Dataset items
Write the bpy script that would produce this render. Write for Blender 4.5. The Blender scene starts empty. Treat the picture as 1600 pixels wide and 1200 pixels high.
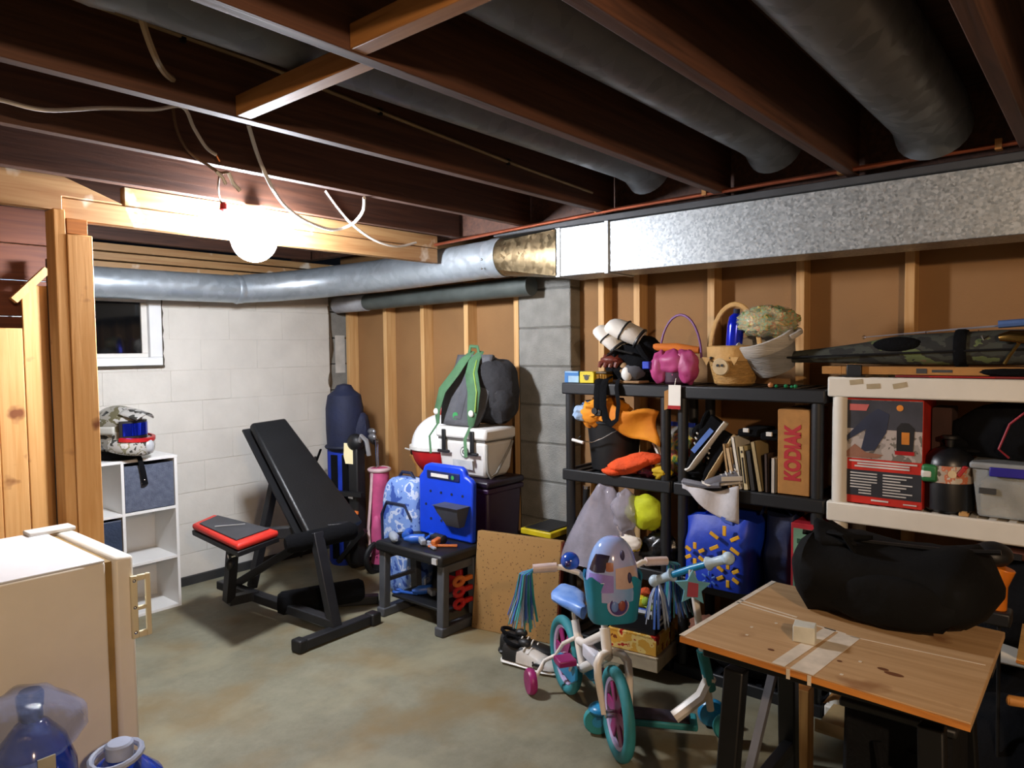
import bpy, math, random
from mathutils import Vector as V, Matrix as M, noise as NZ
S = bpy.context.scene; COL = S.collection; PI = math.pi
random.seed(7)
# ---------------------------------------------------------------- camera, light, exposure
CAMPOS = V((0, 0, 1.5)); FPX = 1112.74
R3 = ((0.64467922, -0.04457888, 0.7631523), (-0.76437337, -0.02316283, 0.64435769), (-0.01104798, -0.99873731, -0.04900751))
cd = bpy.data.cameras.new('camera'); cd.sensor_width = 36; cd.lens = FPX/1600*36; cd.clip_start = .02
cam = bpy.data.objects.new('camera', cd); COL.objects.link(cam); S.camera = cam
cam.matrix_world = M(((R3[0][0], -R3[0][1], -R3[0][2], 0), (R3[1][0], -R3[1][1], -R3[1][2], 0), (R3[2][0], -R3[2][1], -R3[2][2], 1.5), (0, 0, 0, 1)))
S.view_settings.view_transform = 'Standard'; S.view_settings.look = 'None'; S.view_settings.gamma = 1
S.view_settings.use_curve_mapping = False; S.view_settings.exposure = 0.0
w = bpy.data.worlds.new('world'); S.world = w; w.use_nodes = True
w.node_tree.nodes['Background'].inputs[0].default_value = (.6, .7, 1, 1); w.node_tree.nodes['Background'].inputs[1].default_value = 0.004
GLOBE_EMIT = 520.0      # the globe lamp over the header
WARM_W = 175.0           # the bare bulb behind the photographer
lw = bpy.data.lights.new('bulb_glow', 'POINT'); lw.energy = WARM_W; lw.color = (1, .71, .46); lw.shadow_soft_size = .04
lo = bpy.data.objects.new('bulb_glow', lw); COL.objects.link(lo); lo.location = (-.15, -1.0, 2.04)
# ---------------------------------------------------------------- helpers
def ray(px, py): return V([R3[i][0]*(px-800)+R3[i][1]*(py-600)+R3[i][2]*FPX for i in range(3)])
def ax(px, py, x): d = ray(px, py); return CAMPOS+d*(x/d.x)
def ay(px, py, y): d = ray(px, py); return CAMPOS+d*(y/d.y)
def az(px, py, z): d = ray(px, py); return CAMPOS+d*((z-1.5)/d.z)
def lin(h):
    h = h.lstrip('#'); h = ''.join(q*2 for q in h) if len(h) == 3 else h; c = [int(h[i:i+2], 16)/255 for i in (0, 2, 4)]
    return tuple((x/12.92 if x <= .04045 else ((x+.055)/1.055)**2.4) for x in c)+(1,)
_m = {}
def nodes(name):
    m = bpy.data.materials.new(name); m.use_nodes = True; nt = m.node_tree
    return m, nt, nt.nodes['Principled BSDF'], (lambda t: nt.nodes.new(t)), nt.links.new
def mat(name, h='888888', rough=.6, metal=0, var=.18, vs=9, bump=0, bs=80, h2=None, st=(1, 1, 1), alpha=1, emit=0, trans=0, const=None, coat=0, spec=.5):
    if name in _m: return _m[name]
    m, nt, b, N, L = nodes(name)
    c1 = lin(h); c2 = lin(h2) if h2 else tuple(x*(1-var*2) for x in c1[:3])+(1,)
    tc = N('ShaderNodeTexCoord'); mp = N('ShaderNodeMapping'); mp.inputs['Scale'].default_value = st; L(tc.outputs['Object'], mp.inputs[0])
    nz = N('ShaderNodeTexNoise'); nz.inputs['Scale'].default_value = vs; nz.inputs['Detail'].default_value = 4; L(mp.outputs[0], nz.inputs['Vector'])
    cr = N('ShaderNodeValToRGB'); L(nz.outputs[0], cr.inputs[0])
    if const:
        cr.color_ramp.interpolation = 'CONSTANT'; e = cr.color_ramp.elements
        e[0].position = 0; e[0].color = lin(const[0][1]); e[1].position = const[1][0]; e[1].color = lin(const[1][1])
        for p, hh in const[2:]: q = e.new(p); q.color = lin(hh)
    else:
        cr.color_ramp.elements[0].position = .32; cr.color_ramp.elements[1].position = .68
        cr.color_ramp.elements[0].color = c2; cr.color_ramp.elements[1].color = c1
    L(cr.outputs[0], b.inputs['Base Color'])
    b.inputs['Roughness'].default_value = rough; b.inputs['Metallic'].default_value = metal
    b.inputs['Alpha'].default_value = alpha; b.inputs['Transmission Weight'].default_value = trans; b.inputs['Coat Weight'].default_value = coat; b.inputs['Specular IOR Level'].default_value = spec
    if emit: b.inputs['Emission Color'].default_value = c1; b.inputs['Emission Strength'].default_value = emit
    if bump:
        n2 = N('ShaderNodeTexNoise'); n2.inputs['Scale'].default_value = bs; n2.inputs['Detail'].default_value = 5; L(mp.outputs[0], n2.inputs['Vector'])
        bp = N('ShaderNodeBump'); bp.inputs['Strength'].default_value = bump; bp.inputs['Distance'].default_value = .01
        L(n2.outputs[0], bp.inputs['Height']); L(bp.outputs[0], b.inputs['Normal'])
    _m[name] = m; return m
def wood(name, h1, h2, axis='x', rough=.65, knots=None):
    if name in _m: return _m[name]
    m, nt, b, N, L = nodes(name)
    s = dict(x=(.7, 14, 14), y=(14, .7, 14), z=(14, 14, .7))[axis]
    tc = N('ShaderNodeTexCoord'); mp = N('ShaderNodeMapping'); mp.inputs['Scale'].default_value = s; L(tc.outputs['Object'], mp.inputs[0])
    nz = N('ShaderNodeTexNoise'); nz.inputs['Scale'].default_value = 3.5; nz.inputs['Detail'].default_value = 6; nz.inputs['Distortion'].default_value = .6; L(mp.outputs[0], nz.inputs['Vector'])
    cr = N('ShaderNodeValToRGB'); L(nz.outputs[0], cr.inputs[0]); e = cr.color_ramp.elements
    e[0].position = .28; e[0].color = lin(h2); e[1].position = .62; e[1].color = lin(h1)
    out = cr.outputs[0]
    if knots:
        n2 = N('ShaderNodeTexNoise'); n2.inputs['Scale'].default_value = 7; n2.inputs['Detail'].default_value = 3; L(tc.outputs['Object'], n2.inputs['Vector'])
        r2 = N('ShaderNodeValToRGB'); r2.color_ramp.elements[0].position = .63; r2.color_ramp.elements[1].position = .72; L(n2.outputs[0], r2.inputs[0])
        mx = N('ShaderNodeMixRGB'); L(r2.outputs[0], mx.inputs[0]); L(out, mx.inputs[1]); mx.inputs[2].default_value = lin(knots); out = mx.outputs[0]
    L(out, b.inputs['Base Color']); b.inputs['Roughness'].default_value = rough
    bp = N('ShaderNodeBump'); bp.inputs['Strength'].default_value = .25; bp.inputs['Distance'].default_value = .004; L(nz.outputs[0], bp.inputs['Height']); L(bp.outputs[0], b.inputs['Normal'])
    _m[name] = m; return m
def galv(name, h1, h2, rough=.38, scale=70, metal=.9):
    if name in _m: return _m[name]
    m, nt, b, N, L = nodes(name)
    tc = N('ShaderNodeTexCoord'); vo = N('ShaderNodeTexVoronoi'); vo.inputs['Scale'].default_value = scale; L(tc.outputs['Object'], vo.inputs['Vector'])
    sp = N('ShaderNodeSeparateColor'); L(vo.outputs['Color'], sp.inputs[0])
    mx = N('ShaderNodeMixRGB'); L(sp.outputs[0], mx.inputs[0]); mx.inputs[1].default_value = lin(h1); mx.inputs[2].default_value = lin(h2); L(mx.outputs[0], b.inputs['Base Color'])
    mr = N('ShaderNodeMapRange'); mr.inputs[3].default_value = rough-.08; mr.inputs[4].default_value = rough+.12; L(sp.outputs[1], mr.inputs[0]); L(mr.outputs[0], b.inputs['Roughness'])
    b.inputs['Metallic'].default_value = metal
    _m[name] = m; return m
def frame_of(d):
    d = V(d).normalized(); a = V((0, 0, 1)) if abs(d.z) < .95 else V((1, 0, 0))
    u = d.cross(a).normalized(); return u, u.cross(d).normalized(), d
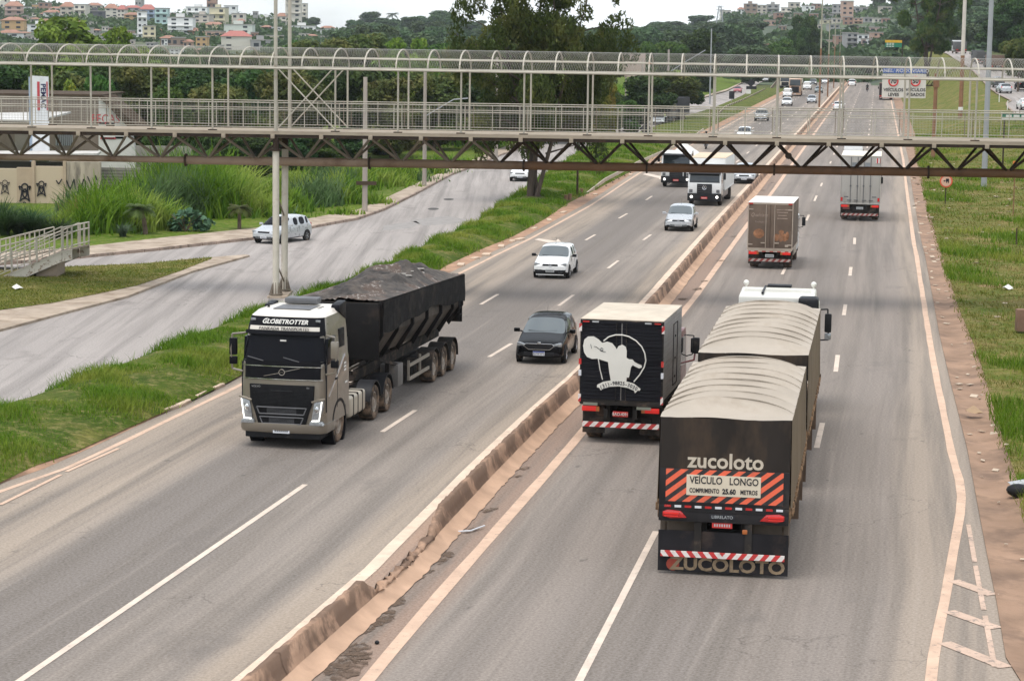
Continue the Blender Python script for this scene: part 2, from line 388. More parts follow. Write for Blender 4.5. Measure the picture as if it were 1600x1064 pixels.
# raised side road on the right
def rz(Y): return float(np.interp(Y, [0, 150, 200, 250, 330, 400, 510, 600, 1060], [.9, .9, 1.4, 2.1, 3.7, 5.4, 8.3, 8.6, 6]))
def GR(px, py):
    lo, hi = 60., 620.
    for _ in range(60):
        Y = (lo+hi)/2; p = AT(px, py, Y)
        if p.z > rz(Y): lo = Y
        else: hi = Y
    return AT(px, py, lo)
SRL = [GR(*p) for p in ((1585,180),(1564,157),(1548,144),(1533,124),(1515,105),(1487,91),(1480,86.5))]
sy = np.array([p.y for p in SRL]); sx = np.array([p.x for p in SRL]); o_ = np.argsort(sy); sy = sy[o_]; sx = sx[o_]
def SRX(Y):
    if Y < sy[0]: return float(sx[0]-(sy[0]-Y)*.10)
    if Y > sy[-1]: return float(sx[-1]+(Y-sy[-1])*.16)
    return float(np.interp(Y, sy, sx))
srx = smooth([SRX(y) for y in YS], 4)
srx = np.maximum(srx, GEx+3.0)
SRXs = lambda Y: float(np.interp(Y, YS, srx))
def vz(t, x, Y):
    e = rz(Y); return .075+(e-.1)*(t*t*(3-2*t))+.05*math.sin(x*1.7+Y*.31)*math.sin(Y*.9)*(0 < t < 1)
strip('right_verge', GEx-.02, srx, 0, M_verge, 14, zf=vz)
ysR = YS[YS < 700]
def sub(a): return a[:len(ysR)]
strip('side_road_right', sub(srx)+.15, sub(srx)+8.2, 0, M_serv, 4, ys=ysR, zf=lambda t, x, Y: rz(Y)+.03)
strip('kerb_right', sub(srx)-.1, sub(srx)+.15, 0, M_kerb, 1, ys=ysR, zf=lambda t, x, Y: rz(Y)+.13)
strip('far_bank_right', sub(srx)+8.2, sub(srx)+90, 0, M_far, 8, ys=ysR, zf=lambda t, x, Y: rz(Y)+.0+10*t*t)
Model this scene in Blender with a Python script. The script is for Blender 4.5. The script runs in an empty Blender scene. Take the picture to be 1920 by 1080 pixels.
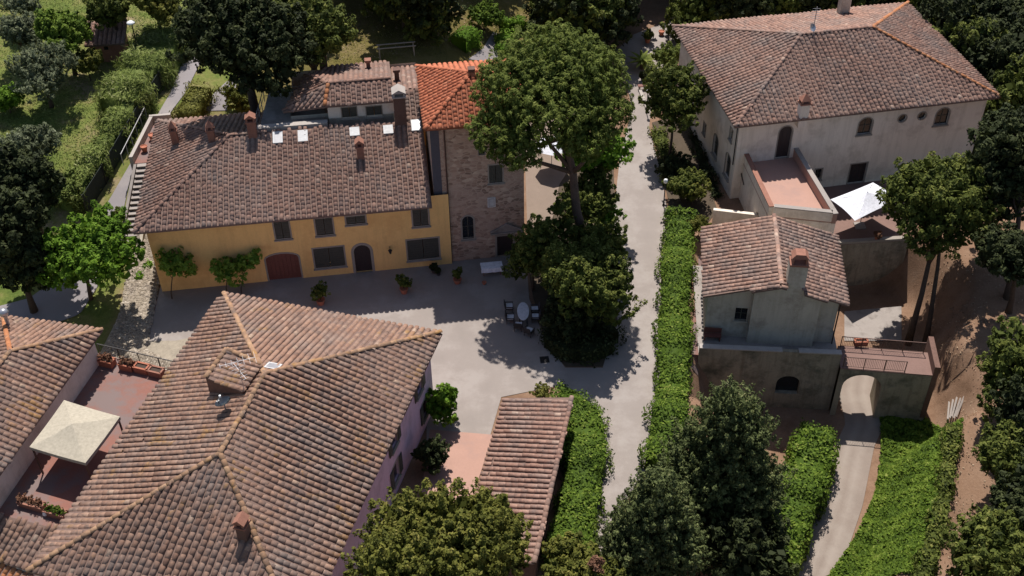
import bpy, math, random
import numpy as np
from mathutils import Matrix, Vector
from mathutils.geometry import tessellate_polygon

SC = bpy.context.scene
COL = SC.collection
RAD = math.radians

# ------------------------------------------------------------------ camera
FPX, TH, RO, HC = 2150.0, RAD(40.3), RAD(-0.9), 54.0      # focal length in pixels of a 1920 px frame, tilt, roll, height
cam_d = bpy.data.cameras.new('camera')
cam = bpy.data.objects.new('camera', cam_d)
COL.objects.link(cam)
cam_d.sensor_width = 36.0
cam_d.lens = 36.0 * FPX / 1920.0
cam_d.clip_start = 0.5
cam_d.clip_end = 2000.0
_R = Vector((1, 0, 0)); _U = Vector((0, math.sin(TH), math.cos(TH))); _W = Vector((0, -math.cos(TH), math.sin(TH)))
_c, _s = math.cos(RO), math.sin(RO)
_r = _R * _c + _U * _s
_u = _R * -_s + _U * _c
_m = Matrix((_r, _u, _W)).transposed().to_4x4()
_m.translation = Vector((0, 0, HC))
cam.matrix_world = _m
SC.camera = cam

# ------------------------------------------------------------------ light
SUNV = Vector((0.03, -0.53, -1.0))                       # a metre of height throws its shadow this far
SUN_EL = math.atan2(1.0, math.hypot(SUNV.x, SUNV.y))
world = bpy.data.worlds.new('World')
SC.world = world
world.use_nodes = True
nt = world.node_tree
nt.nodes.clear()
_o = nt.nodes.new('ShaderNodeOutputWorld'); _b = nt.nodes.new('ShaderNodeBackground'); _k = nt.nodes.new('ShaderNodeTexSky')
_k.sky_type = 'NISHITA'; _k.sun_disc = False
_k.sun_elevation = SUN_EL
_k.sun_rotation = math.atan2(-SUNV.x, -SUNV.y)
_b.inputs[1].default_value = 0.088
nt.links.new(_k.outputs[0], _b.inputs[0]); nt.links.new(_b.outputs[0], _o.inputs[0])
sun_d = bpy.data.lights.new('sun', 'SUN')
sun_d.energy = 5.0; sun_d.angle = RAD(0.53); sun_d.color = (1.0, 0.955, 0.90)
sun = bpy.data.objects.new('sun', sun_d)
COL.objects.link(sun)
sun.location = (0, 80, 100)
sun.rotation_euler = SUNV.to_track_quat('-Z', 'Y').to_euler()
SC.view_settings.view_transform = 'Standard'
SC.view_settings.look = 'None'
SC.view_settings.exposure = 0.28
SC.view_settings.gamma = 1.0
SC.view_settings.use_curve_mapping = False
SC.cycles.max_bounces = 8
SC.cycles.diffuse_bounces = 5

# ------------------------------------------------------------------ measuring: where a line of sight meets a level, a plane or the ground
def ray(px, py):
    x = (px - 960) / FPX; y = -(py - 540) / FPX
    x, y = _c * x - _s * y, _s * x + _c * y
    return np.array([x, y * math.sin(TH) + math.cos(TH), y * math.cos(TH) - math.sin(TH)])
def at(px, py, z=0.0):
    d = ray(px, py); t = (z - HC) / d[2]
    return np.array([d[0] * t, d[1] * t, z])
def proj(p):
    X, Y, Z = p[0], p[1], p[2] - HC
    u = Y * math.sin(TH) + Z * math.cos(TH); w = Y * math.cos(TH) - Z * math.sin(TH)
    x, y = X / w, u / w
    x, y = _c * x + _s * y, -_s * x + _c * y
    return 960 + x * FPX, 540 - y * FPX, w
def sm(a, b, x):
    t = np.clip((np.asarray(x, float) - a) / (b - a), 0, 1)
    return t * t * (3 - 2 * t)
LANE = np.array([(27.2, 64.5), (25.6, 60.5), (24.3, 57.0), (24.2, 54.0), (22.9, 51.8), (20.9, 46.8), (18.6, 42.3), (15.5, 37.5), (11, 32), (6, 27)])
def lane_dist(x, y):
    x = np.asarray(x, float); y = np.asarray(y, float)
    best = np.full(np.broadcast(x, y).shape, 1e9)
    for a, b in zip(LANE[:-1], LANE[1:]):
        d = b - a; t = np.clip(((x - a[0]) * d[0] + (y - a[1]) * d[1]) / (d @ d), 0, 1)
        best = np.minimum(best, np.hypot(x - a[0] - t * d[0], y - a[1] - t * d[1]))
    return best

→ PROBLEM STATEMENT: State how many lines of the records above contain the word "from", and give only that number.

→ CORRECT OUTPUT: 4